--- BEGIN INFORMATION SHOWN ---
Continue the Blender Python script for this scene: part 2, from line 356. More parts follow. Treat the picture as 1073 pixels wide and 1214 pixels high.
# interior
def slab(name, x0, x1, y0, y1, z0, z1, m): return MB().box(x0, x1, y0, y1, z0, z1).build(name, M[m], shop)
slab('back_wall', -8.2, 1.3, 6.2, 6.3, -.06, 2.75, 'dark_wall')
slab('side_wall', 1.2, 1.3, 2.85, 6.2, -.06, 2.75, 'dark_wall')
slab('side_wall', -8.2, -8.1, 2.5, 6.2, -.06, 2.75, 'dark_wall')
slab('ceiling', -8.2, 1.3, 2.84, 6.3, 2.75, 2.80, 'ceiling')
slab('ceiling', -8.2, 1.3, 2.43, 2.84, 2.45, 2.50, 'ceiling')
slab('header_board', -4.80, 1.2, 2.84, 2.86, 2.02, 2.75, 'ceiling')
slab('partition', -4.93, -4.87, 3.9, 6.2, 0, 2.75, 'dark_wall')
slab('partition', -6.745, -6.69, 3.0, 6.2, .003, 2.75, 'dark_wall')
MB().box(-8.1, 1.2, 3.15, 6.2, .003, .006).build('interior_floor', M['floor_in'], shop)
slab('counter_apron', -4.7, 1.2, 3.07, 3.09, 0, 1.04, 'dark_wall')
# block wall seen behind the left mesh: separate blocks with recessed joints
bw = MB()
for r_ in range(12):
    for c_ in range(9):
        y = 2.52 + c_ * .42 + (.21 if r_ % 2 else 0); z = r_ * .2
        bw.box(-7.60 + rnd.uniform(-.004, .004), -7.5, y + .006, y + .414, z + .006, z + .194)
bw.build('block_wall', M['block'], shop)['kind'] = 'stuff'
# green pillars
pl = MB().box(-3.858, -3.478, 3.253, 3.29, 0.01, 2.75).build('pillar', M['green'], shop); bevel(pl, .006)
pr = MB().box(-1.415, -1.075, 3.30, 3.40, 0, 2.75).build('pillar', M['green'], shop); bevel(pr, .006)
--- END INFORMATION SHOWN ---
■ **INSTRUCTION**:
Repeat, unchanged, every line from the one that contains "6.2, .003, 2.75, 'dark_wall')" to the one that contains "6.2, .003, .006).build('interior_floor', M['floor_in'], shop)", including both, and no other line.

■ **COMPLETE ANSWER**:
slab('partition', -6.745, -6.69, 3.0, 6.2, .003, 2.75, 'dark_wall')
MB().box(-8.1, 1.2, 3.15, 6.2, .003, .006).build('interior_floor', M['floor_in'], shop)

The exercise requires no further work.